Many people, Muslims and non-Muslims alike, felt that the sudden lockdown was targeted towards the Islamic community. The new lockdown measures include places such as Manchester, Bradford and Luton, all of which are predominantly Muslim areas. To make matters worse, activities such as going to the pub and restaurants were still permitted yet Friday prayer (a sacred part of Eid) and meeting family indoors was restricted. 

Regarding the short notice, many people brought into discussion on social media how this would most likely not be the case if it were a more western holiday such as Christmas. The government gave a two week notice before people were allowed to go shopping with safety measures and protocols yet the Muslim community in northern England were barely given two hours. 
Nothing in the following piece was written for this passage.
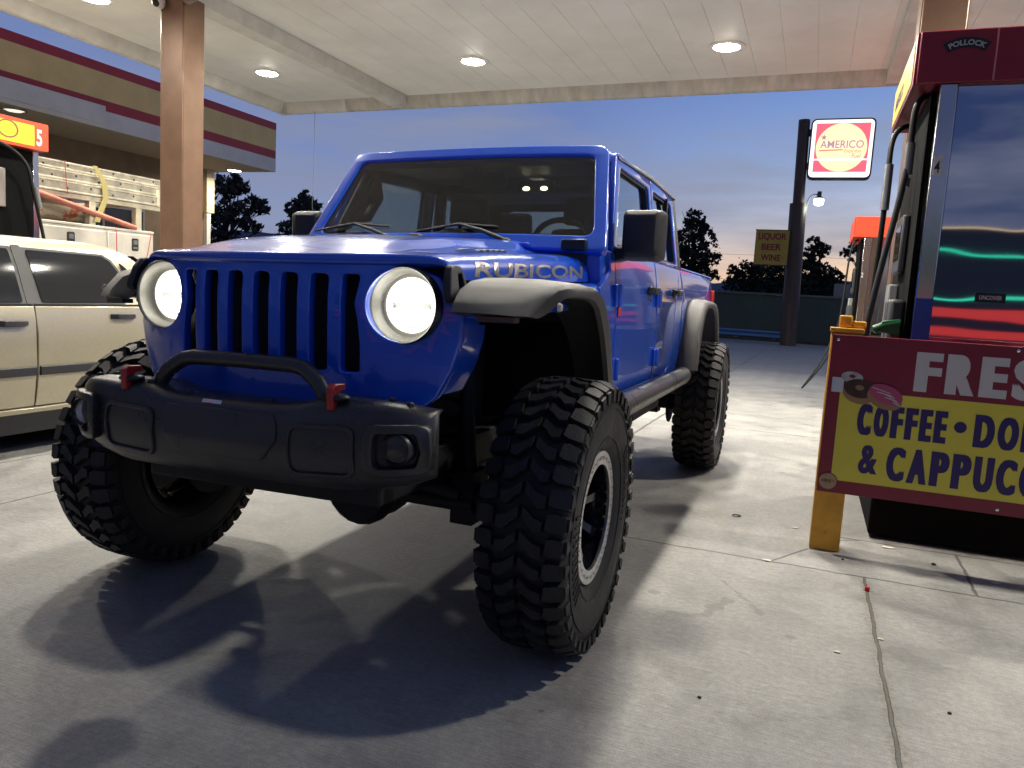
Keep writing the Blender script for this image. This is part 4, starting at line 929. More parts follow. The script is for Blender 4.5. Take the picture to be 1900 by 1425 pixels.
MB().box(2.176, 2.262, 2.075, 2.0785, 1.0, 1.37).build('blue_band', BLUEP, P4)
# hoses: loop from the topper down to the nozzles
h1 = bez((2.15, 2.32, 2.47), (1.98, 2.30, 2.46), (2.02, 2.34, 2.2), (2.02, 2.36, 1.95))+bez((2.02, 2.36, 1.95), (2.02, 2.38, 1.6), (1.97, 2.25, 1.2), (1.96, 2.14, .75), 14)[1:]
h1 = bez((2.16, 2.30, 2.48), (2.06, 2.28, 2.50), (2.085, 2.26, 2.32), (2.08, 2.25, 2.16))+bez((2.08, 2.25, 2.16), (2.06, 2.22, 1.85), (1.96, 2.10, 1.45), (1.93, 2.02, 1.00), 14)[1:]
hose(h1, .017).build('hose', HOSE, P4)
MB().tube([(2.08, 2.25, 2.22), (2.078, 2.247, 2.05)], .026, 12).tube([(2.076, 2.245, 2.03), (2.072, 2.24, 1.98)], .023, 12).build('hose_coupling', mat('coupling_grey', (.22, .21, .20), .35, .6), P4)
h2 = bez((2.16, 2.95, 2.46), (2.00, 2.93, 2.48), (2.02, 2.80, 2.30), (2.02, 2.80, 2.10))+bez((2.02, 2.80, 2.10), (2.02, 2.80, 1.6), (2.0, 2.86, 1.0), (1.97, 2.9, .5), 14)[1:]
hose(h2, .017).build('hose', HOSE, P4)
MB().tube([(2.02, 2.80, 2.20), (2.02, 2.80, 1.92)], .026, 12).build('hose_coupling', mat('coupling_silver', (.5, .5, .48), .3, .8), P4)
MB().loft([[(2.02, 2.16, 1.17), (2.13, 2.16, 1.16), (2.13, 2.20, 1.16), (2.02, 2.20, 1.17)], [(2.03, 2.16, 1.235), (2.12, 2.16, 1.25), (2.12, 2.20, 1.25), (2.03, 2.20, 1.235)]]).tube([(1.99, 2.18, 1.18), (2.05, 2.18, 1.21), (2.13, 2.18, 1.23)], .024, 12).build('nozzle', GREEN, P4, bevel=.008)
P2, *_ = pump('fuel_pump', 2.065, 2.98, 8.15, 9.3, 2.475, 2.22, 'far fuel pump with bright orange topper, beyond the right brown column', -1, PORANGE, '2')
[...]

Matt Hancock made this announcement through Twitter

Whilst these discussions are indeed speculative, we can turn our attention back to VE day celebrations in May, where conga-filled street parties were labelled as a mark of the British fighting spirit: but Muslims are shunned for wanting to go to prayer on a sacred holiday.

This has sparked a conversation about the undercurrents of Islamophobia in this policy decision and how England still has an issue regarding its treatment towards Muslims. While the Heath Secretary denied that the new lockdown had anything to do with Muslims specifically, the damage had been done and the Muslim community felt that it was yet another act of hostility towards them.